--- Start of DATASET ---

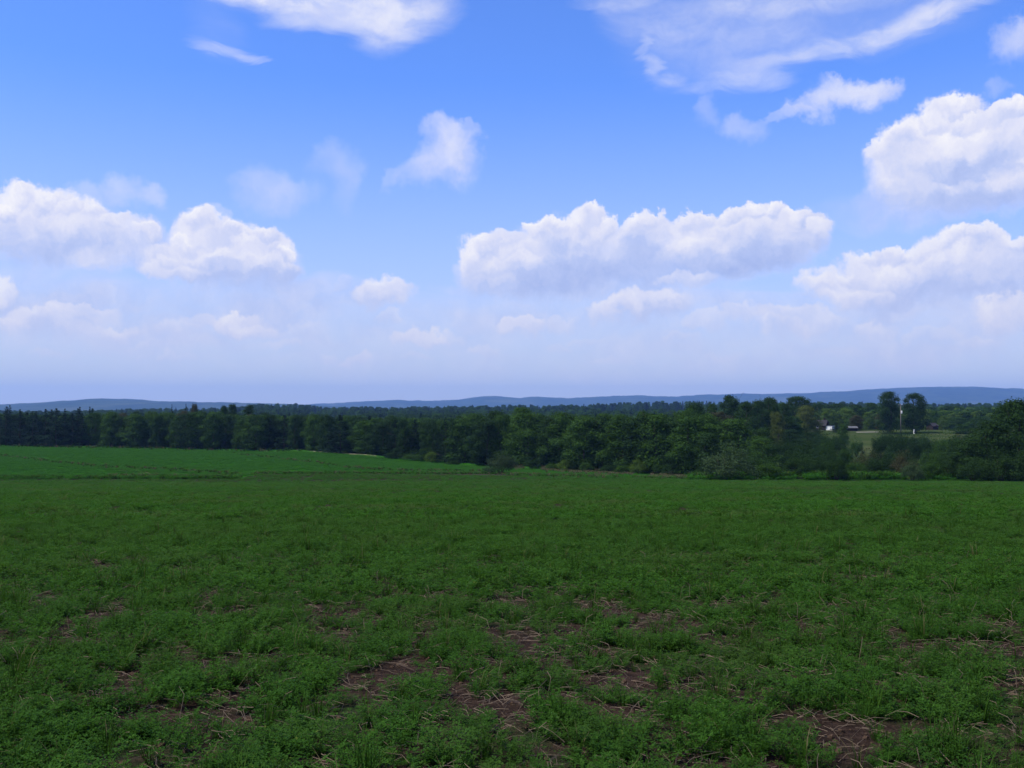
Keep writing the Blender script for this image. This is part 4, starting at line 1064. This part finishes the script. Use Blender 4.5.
def verge():
    """rough grass and dry weeds along the strips between the two fields"""
    P = []; S = []; I = []
    pr = [blade_tuft('weed_tuft', M['dry_weed'], 30, .55, .8, .05) for _ in range(2)] + [blade_tuft('weed_tuft', M['grass_blade'], 36, .5, .8, .05) for _ in range(3)] + \
         [alfalfa_clump('weed_tuft', M['sward'], 16, .30, .7, 5, .11, .06) for _ in range(3)]
    def along(line, n, half, kinds, s0, s1):
        px = rng.uniform(line[0][0], line[-1][0], n); row = lerp_table(line, px) + rng.normal(size=n) * half
        Y = np.array([y_at_row(a, b) for a, b in zip(px, row)]); Y += rng.normal(size=n) * .6
        x = (px - 512) / F * Y
        k = vnoise(px * .045, px * 0 + half, 61) > .22; x, Y = x[k], Y[k]
        P.append(np.stack([x, Y, height(x, Y) - .02], 1)); s = rng.uniform(s0, s1, len(x)); S.append(np.stack([s, s, s], 1)); I.append(rng.choice(kinds, len(x)))
    G = [2, 3, 4]; D = [0, 1]; A = [5, 6, 7]
    along([(-60, 478.6), (235, 478.4)], 800, .25, G + A, .7, 1.5)
    along([(110, 475.5), (242, 477.2)], 260, .5, D + G + G, .45, .9)
    along(STRIPS[0][0], 300, .6, D + G + G, .6, 1.2)
    along(STRIPS[3][0], 240, .5, D + G + G, .6, 1.2)
    along([(255, 473.4), (480, 473.2), (540, 474.8)], 800, .35, G + G + D + A, .5, .95)
    along([(510, 474.5), (600, 477), (700, 478.4)], 620, .5, G + A + D, .6, 1.2)
    along(STRIPS[5][0], 1700, 1.0, D + D + D + D + G, .6, 1.2)
    along([(690, 478.9), (1060, 478.9)], 1300, .5, A + A + G, 1.2, 3.0)
    along(STRIPS[6][0], 260, .5, D + G + G, 1.0, 2.0)
    # thin green sward of the second field
    n = 30000; px = rng.uniform(-120, 730, n); D_ = lerp_table(T_DIST, px); e = lerp_table(EDGE_Y, px); Y = np.sqrt(rng.uniform(150 ** 2, 365 ** 2, n)); k = (Y > e + 1) & (Y < D_)
    x = ((px - 512) / F * Y)[k]; Y = Y[k]; P.append(np.stack([x, Y, height(x, Y) - .02], 1)); s = rng.uniform(.7, 1.3, len(x)); S.append(np.stack([s * 1.3, s * 1.3, s * .6], 1)); I.append(rng.choice(A, len(x)))
    P = np.concatenate(P); S = np.concatenate(S); I = np.concatenate(I)
    rot = np.zeros_like(P); rot[:, 2] = rng.uniform(0, 6.28, len(P))
    scatter('grass', P, S, rot, I, pr, 'rough grass and dry weeds on the strips beyond the crop', 'grass')

def clods():
    pr = []
    for k in range(4):
        bm = bmesh.new(); bmesh.ops.create_icosphere(bm, subdivisions=2, radius=1)
        for v in bm.verts: v.co *= rng.uniform(.72, 1.15); v.co.z *= .62
        me = bpy.data.meshes.new('clod'); bm.to_mesh(me); bm.free(); me.materials.append(M['soil_clod']); pr.append(proto_obj('clod', me))
    n = 48000; Y = 2.8 + 16 * rng.random(n) ** 1.3; x = rng.uniform(-1, 1, n) * (.6 * Y + 7); k = rng.random(n) < 1 - sstep(.38, .50, cover(x, Y)) * .97
    x, Y = x[k], Y[k]; s = .005 + .022 * rng.random(len(x)) ** 3; z = height(x, Y)
    scatter('soil_clods', np.stack([x, Y, z + s * .2], 1), np.stack([s, s, s], 1), rng.uniform(0, 6.28, (len(x), 3)) * (.1, .1, 1), rng.integers(0, 4, len(x)), pr, 'small crumbs and clods of brown soil lying in the bare gaps', 'soil')

crop(); litter(); clods(); verge()
build_world()
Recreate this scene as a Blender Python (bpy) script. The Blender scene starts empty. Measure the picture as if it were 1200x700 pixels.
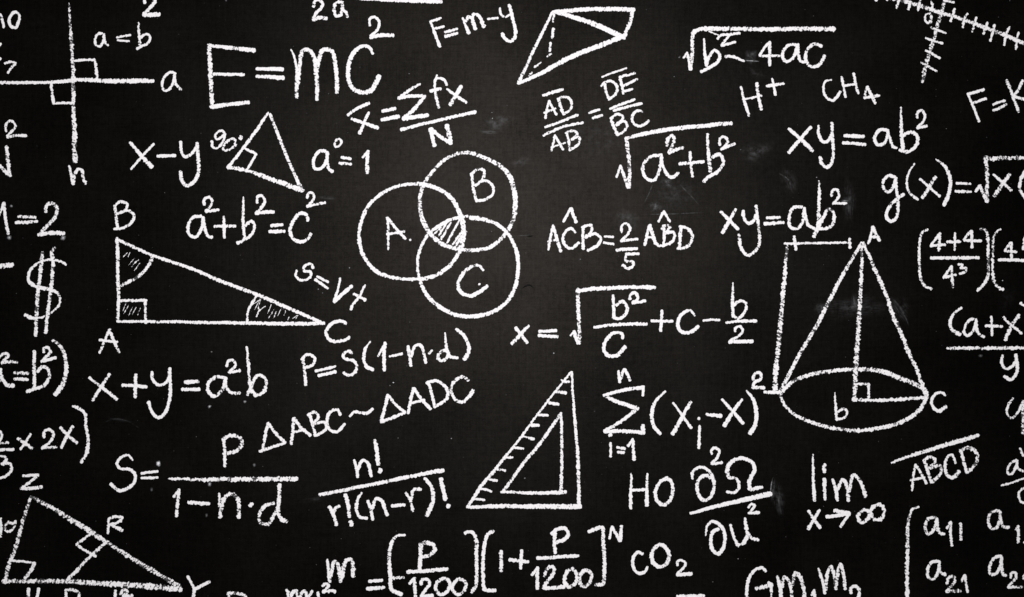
import bpy, math, random
from mathutils import noise as mn, Vector
random.seed(7)
S = bpy.context.scene
COL = S.collection

# ------------------------------------------------------------------ scale and place
# The photograph is 1200 x 700; 500 of its pixels are one metre on the board,
# whose writing face stands in the plane y = 0, centred 1.5 m above the floor.
PX = 1.0 / 500.0
CZ = 1.5
def bx(x): return (x - 600.0) * PX
def bz(y): return CZ + (350.0 - y) * PX

# ------------------------------------------------------------------ camera
cam_d = bpy.data.cameras.new("camera")
cam = bpy.data.objects.new("camera", cam_d)
COL.objects.link(cam)
cam.location = (0.0, -4.0, CZ)
cam.rotation_euler = (math.radians(90), 0, 0)
cam_d.sensor_width = 36.0
cam_d.lens = 36.0 * 4.0 / 2.4
cam_d.clip_end = 100.0
S.camera = cam

# ------------------------------------------------------------------ light: one soft lamp by the camera, a dim room
w = bpy.data.worlds.new("World")
S.world = w
w.use_nodes = True
w.node_tree.nodes["Background"].inputs[0].default_value = (0.9, 0.95, 1.0, 1)
w.node_tree.nodes["Background"].inputs[1].default_value = 0.015
def area(name, loc, aim, size, watts, col):
    d = bpy.data.lights.new(name, 'AREA')
    d.shape = 'DISK'; d.size = size; d.energy = watts; d.color = col
    o = bpy.data.objects.new(name, d); COL.objects.link(o)
    o.location = loc
    o.rotation_euler = (Vector(aim) - Vector(loc)).to_track_quat('-Z', 'Y').to_euler()
    return o
area("softbox", (-0.02, -3.1, CZ + 0.42), (0.0, 0.0, CZ + 0.05), 0.45, 122, (1.0, 0.972, 0.968))
S.view_settings.view_transform = 'Standard'
S.view_settings.look = 'None'
S.view_settings.exposure = 0.0
S.view_settings.gamma = 1.0
S.render.engine = 'CYCLES'
S.cycles.transparent_max_bounces = 24
S.cycles.max_bounces = 4

# ------------------------------------------------------------------ node helper
def new_mat(name):
    m = bpy.data.materials.new(name); m.use_nodes = True
    nt = m.node_tree
    for n in list(nt.nodes): nt.nodes.remove(n)
    return m, nt
def N(nt, t, **kw):
    n = nt.nodes.new(t)
    for k, v in kw.items():
        if k.startswith('i_'):
            n.inputs[k[2:].replace('_', ' ')].default_value = v
        elif isinstance(k, str): setattr(n, k, v)
    return n
def math_n(nt, op, a, b=None, clamp=False):
    n = nt.nodes.new('ShaderNodeMath'); n.operation = op; n.use_clamp = clamp
    for i, v in enumerate((a, b)):
        if v is None: continue
        if isinstance(v, (int, float)): n.inputs[i].default_value = v
        else: nt.links.new(v, n.inputs[i])
    return n.outputs[0]
def sstep(nt, x, lo, hi):
    n = nt.nodes.new('ShaderNodeMapRange'); n.interpolation_type = 'SMOOTHSTEP'
    for nm, v in (('Value', x), ('From Min', lo), ('From Max', hi)):
        if isinstance(v, (int, float)): n.inputs[nm].default_value = v
        else: nt.links.new(v, n.inputs[nm])
    return n.outputs['Result']
def noise_n(nt, vec, scale, detail=2.0, rough=0.5):
    n = nt.nodes.new('ShaderNodeTexNoise')
    n.inputs['Scale'].default_value = scale
    n.inputs['Detail'].default_value = detail
    n.inputs['Roughness'].default_value = rough
    nt.links.new(vec, n.inputs['Vector'])
    return n.outputs['Fac']
def scaled(nt, vec, s):
    n = nt.nodes.new('ShaderNodeMapping'); n.inputs['Scale'].default_value = s
    nt.links.new(vec, n.inputs['Vector']); return n.outputs[0]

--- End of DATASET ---

_TASK TO COMPLETE_. Keep the images out of the copy. Repeat word for word only the lines from the one containing "Recreate this scene" through the one containing "S.camera = cam", both ends included.

_FULL ANSWER_.
Recreate this scene as a Blender Python (bpy) script. The Blender scene starts empty. Measure the picture as if it were 1200x700 pixels.
import bpy, math, random
from mathutils import noise as mn, Vector
random.seed(7)
S = bpy.context.scene
COL = S.collection

# ------------------------------------------------------------------ scale and place
# The photograph is 1200 x 700; 500 of its pixels are one metre on the board,
# whose writing face stands in the plane y = 0, centred 1.5 m above the floor.
PX = 1.0 / 500.0
CZ = 1.5
def bx(x): return (x - 600.0) * PX
def bz(y): return CZ + (350.0 - y) * PX

# ------------------------------------------------------------------ camera
cam_d = bpy.data.cameras.new("camera")
cam = bpy.data.objects.new("camera", cam_d)
COL.objects.link(cam)
cam.location = (0.0, -4.0, CZ)
cam.rotation_euler = (math.radians(90), 0, 0)
cam_d.sensor_width = 36.0
cam_d.lens = 36.0 * 4.0 / 2.4
cam_d.clip_end = 100.0
S.camera = cam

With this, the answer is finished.